-- BEGIN --
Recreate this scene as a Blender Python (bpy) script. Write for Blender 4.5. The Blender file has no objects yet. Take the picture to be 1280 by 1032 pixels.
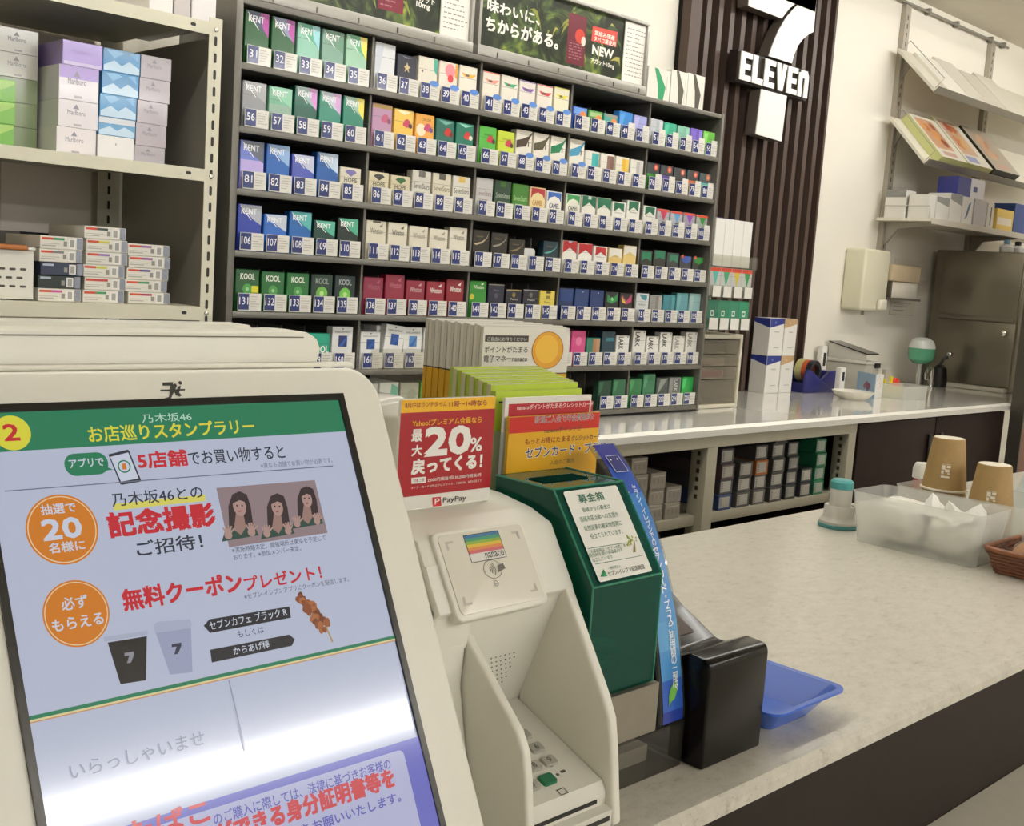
import bpy, bmesh, math, random
from mathutils import Vector, Matrix
random.seed(7)
SC = bpy.context.scene
COL = SC.collection
# ------------------------------------------------------------------ camera, world, lights, exposure
CAMZ = Vector((0.0, 0.0, 1.25))
RX = Vector((0.7155476, -0.69524609, 0.06800378))
RU = Vector((0.03842622, 0.13637407, 0.98991188))
RF = Vector((0.69750632, 0.70571594, -0.12429782))
FOC = 1420.0
cam_d = bpy.data.cameras.new('camera')
cam = bpy.data.objects.new('camera', cam_d)
COL.objects.link(cam)
cam_d.sensor_width = 36.0
cam_d.lens = FOC * 36.0 / 1280.0
cam_d.clip_start = 0.02
M = Matrix((RX, RU, -RF)).transposed().to_4x4()
M.translation = CAMZ
cam.matrix_world = M
SC.camera = cam
w = bpy.data.worlds.new('store_ambient')
SC.world = w
w.use_nodes = True
w.node_tree.nodes['Background'].inputs[0].default_value = (1.0, 0.98, 0.95, 1)
w.node_tree.nodes['Background'].inputs[1].default_value = 0.85

# the store's fluorescent tubes: (centre x, y, length, radius, emission); built as fixtures with the setting
TUBES = ((2.9, 1.3, 6.2, 0.03, 22.5), (2.2, -2.5, 6.0, 0.03, 40.0), (2.2, -4.9, 6.0, 0.03, 30.0))
TUBE_COL = (1.0, 0.99, 0.97)
vs = SC.view_settings
vs.view_transform = 'Standard'
vs.look = 'None'
vs.gamma = 1.0
vs.use_curve_mapping = False
vs.exposure = 0.0
SC.cycles.transparent_max_bounces = 16
SC.cycles.max_bounces = 8

# ------------------------------------------------------------------ rays of the photograph: where a seen point meets a real plane
def ray(px, py):
    return RX * ((px - 640) / FOC) - RU * ((py - 516) / FOC) + RF
def on(ax, v, px, py):
    d = ray(px, py)
    return CAMZ + d * ((v - CAMZ[ax]) / d[ax])

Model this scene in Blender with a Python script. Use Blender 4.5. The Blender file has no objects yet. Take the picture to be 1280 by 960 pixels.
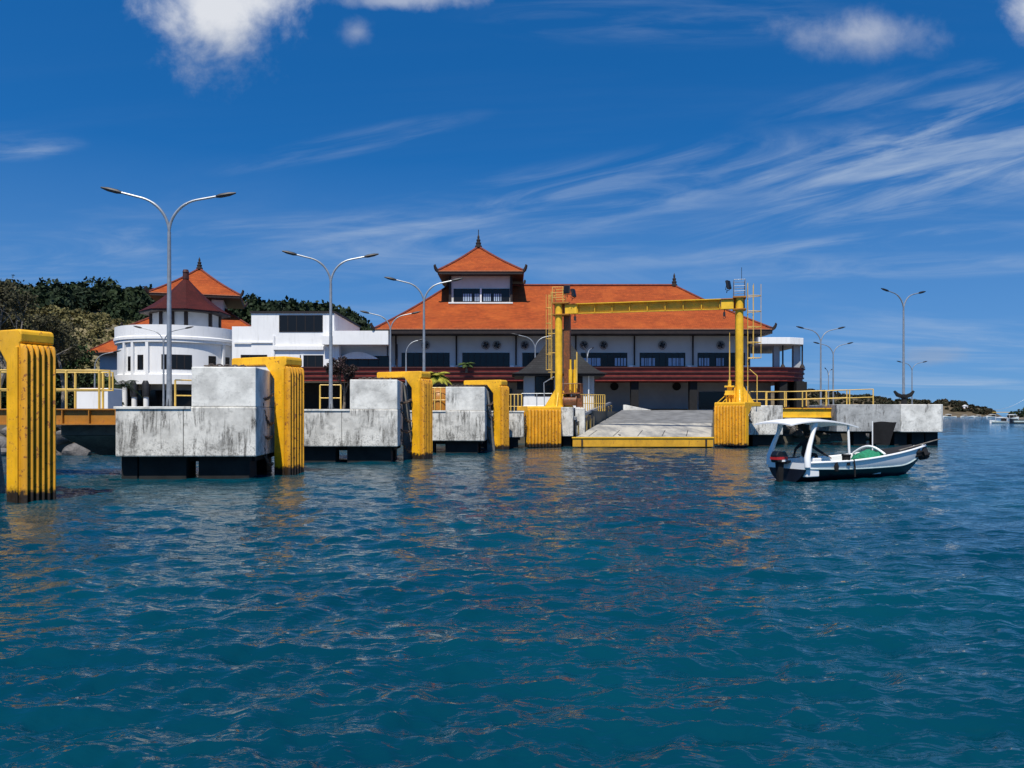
-- END --
● Problem to solve
Please reproduce, word for word, every line from the first line of the records above through the line containing "w.node_tree.nodes['Background'].inputs[1].default_value = 0.85", and leave out the pictures.

● Correct result
Recreate this scene as a Blender Python (bpy) script. Write for Blender 4.5. The Blender file has no objects yet. Take the picture to be 1280 by 1032 pixels.
import bpy, bmesh, math, random
from mathutils import Vector, Matrix
random.seed(7)
SC = bpy.context.scene
COL = SC.collection
# ------------------------------------------------------------------ camera, world, lights, exposure
CAMZ = Vector((0.0, 0.0, 1.25))
RX = Vector((0.7155476, -0.69524609, 0.06800378))
RU = Vector((0.03842622, 0.13637407, 0.98991188))
RF = Vector((0.69750632, 0.70571594, -0.12429782))
FOC = 1420.0
cam_d = bpy.data.cameras.new('camera')
cam = bpy.data.objects.new('camera', cam_d)
COL.objects.link(cam)
cam_d.sensor_width = 36.0
cam_d.lens = FOC * 36.0 / 1280.0
cam_d.clip_start = 0.02
M = Matrix((RX, RU, -RF)).transposed().to_4x4()
M.translation = CAMZ
cam.matrix_world = M
SC.camera = cam
w = bpy.data.worlds.new('store_ambient')
SC.world = w
w.use_nodes = True
w.node_tree.nodes['Background'].inputs[0].default_value = (1.0, 0.98, 0.95, 1)
w.node_tree.nodes['Background'].inputs[1].default_value = 0.85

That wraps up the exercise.